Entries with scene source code

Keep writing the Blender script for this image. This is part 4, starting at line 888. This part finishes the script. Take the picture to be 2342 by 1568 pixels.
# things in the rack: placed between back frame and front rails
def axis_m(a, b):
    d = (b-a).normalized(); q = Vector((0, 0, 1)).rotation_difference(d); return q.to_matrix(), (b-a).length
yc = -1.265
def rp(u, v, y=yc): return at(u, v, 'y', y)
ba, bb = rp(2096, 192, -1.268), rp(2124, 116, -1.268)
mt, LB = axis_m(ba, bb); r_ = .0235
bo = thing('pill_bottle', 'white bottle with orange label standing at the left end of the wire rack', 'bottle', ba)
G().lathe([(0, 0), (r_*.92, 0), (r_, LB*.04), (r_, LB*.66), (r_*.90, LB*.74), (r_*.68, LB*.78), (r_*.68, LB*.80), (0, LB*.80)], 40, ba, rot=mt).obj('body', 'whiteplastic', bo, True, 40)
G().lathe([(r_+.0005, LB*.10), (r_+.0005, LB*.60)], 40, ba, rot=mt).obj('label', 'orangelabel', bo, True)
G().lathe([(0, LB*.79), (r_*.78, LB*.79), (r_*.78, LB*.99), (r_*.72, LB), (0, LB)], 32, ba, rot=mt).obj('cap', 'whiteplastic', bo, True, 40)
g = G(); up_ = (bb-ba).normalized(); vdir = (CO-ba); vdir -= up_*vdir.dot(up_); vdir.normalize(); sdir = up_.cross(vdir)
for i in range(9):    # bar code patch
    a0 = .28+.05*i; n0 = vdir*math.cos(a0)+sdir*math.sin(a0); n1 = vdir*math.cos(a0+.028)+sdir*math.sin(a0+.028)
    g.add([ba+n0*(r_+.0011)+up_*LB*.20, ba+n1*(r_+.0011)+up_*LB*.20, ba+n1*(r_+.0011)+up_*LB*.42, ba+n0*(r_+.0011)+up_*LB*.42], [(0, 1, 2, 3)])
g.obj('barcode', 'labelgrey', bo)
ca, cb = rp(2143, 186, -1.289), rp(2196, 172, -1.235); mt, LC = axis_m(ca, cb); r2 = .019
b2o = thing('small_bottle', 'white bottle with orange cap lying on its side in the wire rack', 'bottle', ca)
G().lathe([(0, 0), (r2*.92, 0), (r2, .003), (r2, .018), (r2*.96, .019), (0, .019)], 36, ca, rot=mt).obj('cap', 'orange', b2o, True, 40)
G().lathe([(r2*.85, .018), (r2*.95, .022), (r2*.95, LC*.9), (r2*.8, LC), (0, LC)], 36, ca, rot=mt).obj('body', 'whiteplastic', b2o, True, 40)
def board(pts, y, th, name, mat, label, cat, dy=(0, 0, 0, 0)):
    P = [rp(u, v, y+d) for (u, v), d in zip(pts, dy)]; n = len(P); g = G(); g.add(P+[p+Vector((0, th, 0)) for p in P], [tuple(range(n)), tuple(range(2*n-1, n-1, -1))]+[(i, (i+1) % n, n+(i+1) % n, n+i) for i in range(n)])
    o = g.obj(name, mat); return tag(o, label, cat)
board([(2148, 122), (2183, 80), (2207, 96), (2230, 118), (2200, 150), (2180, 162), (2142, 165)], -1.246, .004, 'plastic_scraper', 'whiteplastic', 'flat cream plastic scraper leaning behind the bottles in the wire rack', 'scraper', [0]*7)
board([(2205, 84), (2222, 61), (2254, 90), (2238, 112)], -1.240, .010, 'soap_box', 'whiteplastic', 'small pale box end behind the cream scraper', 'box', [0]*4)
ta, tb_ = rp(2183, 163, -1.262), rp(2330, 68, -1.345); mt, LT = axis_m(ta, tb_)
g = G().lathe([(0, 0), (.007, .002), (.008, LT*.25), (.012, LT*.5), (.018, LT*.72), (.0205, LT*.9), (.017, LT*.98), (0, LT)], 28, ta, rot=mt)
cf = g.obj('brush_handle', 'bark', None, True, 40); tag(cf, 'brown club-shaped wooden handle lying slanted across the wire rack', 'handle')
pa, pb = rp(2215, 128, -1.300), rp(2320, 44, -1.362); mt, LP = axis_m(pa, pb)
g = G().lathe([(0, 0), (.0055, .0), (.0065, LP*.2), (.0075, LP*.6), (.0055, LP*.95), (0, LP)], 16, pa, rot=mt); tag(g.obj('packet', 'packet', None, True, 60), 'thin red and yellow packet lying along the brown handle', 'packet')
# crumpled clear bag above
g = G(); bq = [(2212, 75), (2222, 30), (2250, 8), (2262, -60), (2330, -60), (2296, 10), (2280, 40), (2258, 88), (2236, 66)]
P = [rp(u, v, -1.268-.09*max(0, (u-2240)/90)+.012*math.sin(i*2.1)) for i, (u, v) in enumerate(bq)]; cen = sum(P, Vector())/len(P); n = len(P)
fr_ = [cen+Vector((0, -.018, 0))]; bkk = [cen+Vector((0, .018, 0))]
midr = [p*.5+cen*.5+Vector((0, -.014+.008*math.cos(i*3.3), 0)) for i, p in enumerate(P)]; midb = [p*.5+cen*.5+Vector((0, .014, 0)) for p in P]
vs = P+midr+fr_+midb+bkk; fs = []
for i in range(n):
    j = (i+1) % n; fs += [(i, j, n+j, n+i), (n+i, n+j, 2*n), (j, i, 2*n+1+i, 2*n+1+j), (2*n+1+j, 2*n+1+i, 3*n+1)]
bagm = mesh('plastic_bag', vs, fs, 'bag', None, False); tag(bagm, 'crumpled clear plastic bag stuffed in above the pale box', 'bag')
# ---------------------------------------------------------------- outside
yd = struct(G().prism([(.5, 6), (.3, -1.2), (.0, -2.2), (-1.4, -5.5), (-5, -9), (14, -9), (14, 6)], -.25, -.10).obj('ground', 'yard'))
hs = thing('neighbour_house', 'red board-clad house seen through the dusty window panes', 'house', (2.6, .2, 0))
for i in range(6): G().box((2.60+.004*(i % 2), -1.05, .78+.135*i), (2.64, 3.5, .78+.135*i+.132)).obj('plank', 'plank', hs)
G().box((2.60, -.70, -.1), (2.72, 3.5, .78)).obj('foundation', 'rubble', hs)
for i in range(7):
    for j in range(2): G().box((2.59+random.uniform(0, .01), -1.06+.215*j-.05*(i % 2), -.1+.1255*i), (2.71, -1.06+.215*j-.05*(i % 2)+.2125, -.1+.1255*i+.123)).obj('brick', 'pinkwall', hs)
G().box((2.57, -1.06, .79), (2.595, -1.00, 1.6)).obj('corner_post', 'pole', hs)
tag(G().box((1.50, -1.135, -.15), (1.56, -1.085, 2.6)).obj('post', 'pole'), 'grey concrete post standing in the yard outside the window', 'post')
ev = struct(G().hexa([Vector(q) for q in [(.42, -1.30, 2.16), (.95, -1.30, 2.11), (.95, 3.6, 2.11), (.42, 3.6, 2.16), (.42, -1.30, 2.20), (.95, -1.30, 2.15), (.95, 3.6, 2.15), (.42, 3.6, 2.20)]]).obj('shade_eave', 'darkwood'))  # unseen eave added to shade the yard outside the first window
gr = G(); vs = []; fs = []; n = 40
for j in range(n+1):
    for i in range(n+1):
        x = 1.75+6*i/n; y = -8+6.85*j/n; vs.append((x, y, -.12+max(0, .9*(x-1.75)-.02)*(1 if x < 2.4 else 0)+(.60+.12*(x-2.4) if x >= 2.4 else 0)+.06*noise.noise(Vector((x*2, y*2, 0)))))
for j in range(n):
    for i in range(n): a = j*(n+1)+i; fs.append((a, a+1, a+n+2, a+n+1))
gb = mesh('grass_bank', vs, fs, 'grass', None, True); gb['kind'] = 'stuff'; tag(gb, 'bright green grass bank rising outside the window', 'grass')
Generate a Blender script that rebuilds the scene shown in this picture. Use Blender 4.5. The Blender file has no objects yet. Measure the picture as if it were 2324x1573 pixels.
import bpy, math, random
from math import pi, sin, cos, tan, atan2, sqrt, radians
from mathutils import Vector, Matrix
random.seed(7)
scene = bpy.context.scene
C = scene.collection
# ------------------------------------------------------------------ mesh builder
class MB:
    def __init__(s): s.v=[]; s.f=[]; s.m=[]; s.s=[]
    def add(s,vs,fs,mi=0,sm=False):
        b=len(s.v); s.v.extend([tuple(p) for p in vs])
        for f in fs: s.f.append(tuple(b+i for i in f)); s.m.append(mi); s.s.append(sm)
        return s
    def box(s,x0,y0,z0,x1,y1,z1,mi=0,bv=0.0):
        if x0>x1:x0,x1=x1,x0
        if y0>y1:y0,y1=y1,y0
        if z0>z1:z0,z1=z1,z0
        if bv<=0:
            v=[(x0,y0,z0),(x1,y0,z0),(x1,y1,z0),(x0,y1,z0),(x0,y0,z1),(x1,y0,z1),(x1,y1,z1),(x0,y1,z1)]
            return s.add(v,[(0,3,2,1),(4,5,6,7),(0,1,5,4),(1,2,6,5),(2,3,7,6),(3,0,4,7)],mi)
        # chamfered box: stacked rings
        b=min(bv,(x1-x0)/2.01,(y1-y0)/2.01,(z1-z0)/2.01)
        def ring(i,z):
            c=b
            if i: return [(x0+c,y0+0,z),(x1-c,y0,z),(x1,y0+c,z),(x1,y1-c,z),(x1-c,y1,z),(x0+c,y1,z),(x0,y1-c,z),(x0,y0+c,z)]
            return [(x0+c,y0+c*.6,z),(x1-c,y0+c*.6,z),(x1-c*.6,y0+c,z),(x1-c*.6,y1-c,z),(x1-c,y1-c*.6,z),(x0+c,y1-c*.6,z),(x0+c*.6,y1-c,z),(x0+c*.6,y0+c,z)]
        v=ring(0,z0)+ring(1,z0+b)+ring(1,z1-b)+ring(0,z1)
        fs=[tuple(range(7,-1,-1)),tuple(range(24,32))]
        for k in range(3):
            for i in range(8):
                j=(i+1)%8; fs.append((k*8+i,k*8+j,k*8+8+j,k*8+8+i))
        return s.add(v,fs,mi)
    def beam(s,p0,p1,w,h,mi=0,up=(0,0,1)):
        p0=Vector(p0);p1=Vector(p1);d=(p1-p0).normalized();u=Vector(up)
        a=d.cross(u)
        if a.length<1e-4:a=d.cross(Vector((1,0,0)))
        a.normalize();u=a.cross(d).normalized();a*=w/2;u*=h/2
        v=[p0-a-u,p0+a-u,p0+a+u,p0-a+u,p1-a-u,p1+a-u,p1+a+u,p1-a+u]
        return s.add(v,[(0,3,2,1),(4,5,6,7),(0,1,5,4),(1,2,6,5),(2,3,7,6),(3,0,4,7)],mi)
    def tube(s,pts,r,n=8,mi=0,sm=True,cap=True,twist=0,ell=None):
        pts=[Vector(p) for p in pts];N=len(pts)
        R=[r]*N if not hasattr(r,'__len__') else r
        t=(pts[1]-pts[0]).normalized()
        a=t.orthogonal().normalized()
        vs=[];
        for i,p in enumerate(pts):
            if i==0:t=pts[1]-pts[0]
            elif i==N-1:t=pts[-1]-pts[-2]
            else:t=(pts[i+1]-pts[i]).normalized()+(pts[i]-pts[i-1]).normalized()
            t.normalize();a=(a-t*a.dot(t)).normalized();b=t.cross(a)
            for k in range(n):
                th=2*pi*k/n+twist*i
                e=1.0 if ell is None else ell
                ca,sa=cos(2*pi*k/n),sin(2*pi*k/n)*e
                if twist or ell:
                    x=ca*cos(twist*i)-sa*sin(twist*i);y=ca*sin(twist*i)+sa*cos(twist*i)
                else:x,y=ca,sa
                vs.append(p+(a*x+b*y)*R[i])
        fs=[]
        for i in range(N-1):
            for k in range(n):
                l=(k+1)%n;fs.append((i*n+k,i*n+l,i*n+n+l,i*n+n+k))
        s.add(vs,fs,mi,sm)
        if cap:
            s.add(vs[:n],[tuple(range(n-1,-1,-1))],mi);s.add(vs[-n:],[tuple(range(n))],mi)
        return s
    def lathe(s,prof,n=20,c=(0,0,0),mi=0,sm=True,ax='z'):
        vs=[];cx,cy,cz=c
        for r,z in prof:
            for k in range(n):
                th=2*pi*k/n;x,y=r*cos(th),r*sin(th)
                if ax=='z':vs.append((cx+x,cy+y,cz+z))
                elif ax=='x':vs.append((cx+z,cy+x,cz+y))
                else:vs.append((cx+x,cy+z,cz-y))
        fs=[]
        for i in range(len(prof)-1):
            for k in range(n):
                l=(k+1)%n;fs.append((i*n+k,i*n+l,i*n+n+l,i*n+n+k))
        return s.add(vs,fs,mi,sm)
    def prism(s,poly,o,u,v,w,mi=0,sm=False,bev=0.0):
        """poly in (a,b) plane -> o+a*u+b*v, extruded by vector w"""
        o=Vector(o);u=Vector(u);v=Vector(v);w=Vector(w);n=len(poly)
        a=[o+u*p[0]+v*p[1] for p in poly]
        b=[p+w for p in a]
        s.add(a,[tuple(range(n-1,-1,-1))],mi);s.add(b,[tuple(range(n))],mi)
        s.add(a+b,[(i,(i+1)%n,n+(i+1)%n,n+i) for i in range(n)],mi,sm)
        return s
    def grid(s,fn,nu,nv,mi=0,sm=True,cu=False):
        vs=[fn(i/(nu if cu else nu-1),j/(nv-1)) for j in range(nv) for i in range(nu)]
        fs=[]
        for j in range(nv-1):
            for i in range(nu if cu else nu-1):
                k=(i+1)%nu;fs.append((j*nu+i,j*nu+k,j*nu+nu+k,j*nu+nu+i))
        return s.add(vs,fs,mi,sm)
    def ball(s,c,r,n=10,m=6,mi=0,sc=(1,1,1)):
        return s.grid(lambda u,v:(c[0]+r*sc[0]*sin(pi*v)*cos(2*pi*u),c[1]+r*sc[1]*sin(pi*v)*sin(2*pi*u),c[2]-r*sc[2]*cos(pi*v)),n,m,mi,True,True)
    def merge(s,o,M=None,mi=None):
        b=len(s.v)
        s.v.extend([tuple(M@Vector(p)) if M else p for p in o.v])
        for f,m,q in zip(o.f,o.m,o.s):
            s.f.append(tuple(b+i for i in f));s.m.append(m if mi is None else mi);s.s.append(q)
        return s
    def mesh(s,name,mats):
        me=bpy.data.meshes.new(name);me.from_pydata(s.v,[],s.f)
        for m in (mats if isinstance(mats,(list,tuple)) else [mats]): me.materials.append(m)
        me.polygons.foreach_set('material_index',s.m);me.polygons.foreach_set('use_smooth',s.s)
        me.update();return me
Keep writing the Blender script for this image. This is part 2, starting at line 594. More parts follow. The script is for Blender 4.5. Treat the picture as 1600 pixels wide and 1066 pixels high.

WORK REQUIRED ->
Locate the word "writing" in the data above. Copy every line carrying it.

COMPLETE RESPONSE ->
Keep writing the Blender script for this image. This is part 4, starting at line 888. This part finishes the script. Take the picture to be 2342 by 1568 pixels.
Keep writing the Blender script for this image. This is part 2, starting at line 594. More parts follow. The script is for Blender 4.5. Treat the picture as 1600 pixels wide and 1066 pixels high.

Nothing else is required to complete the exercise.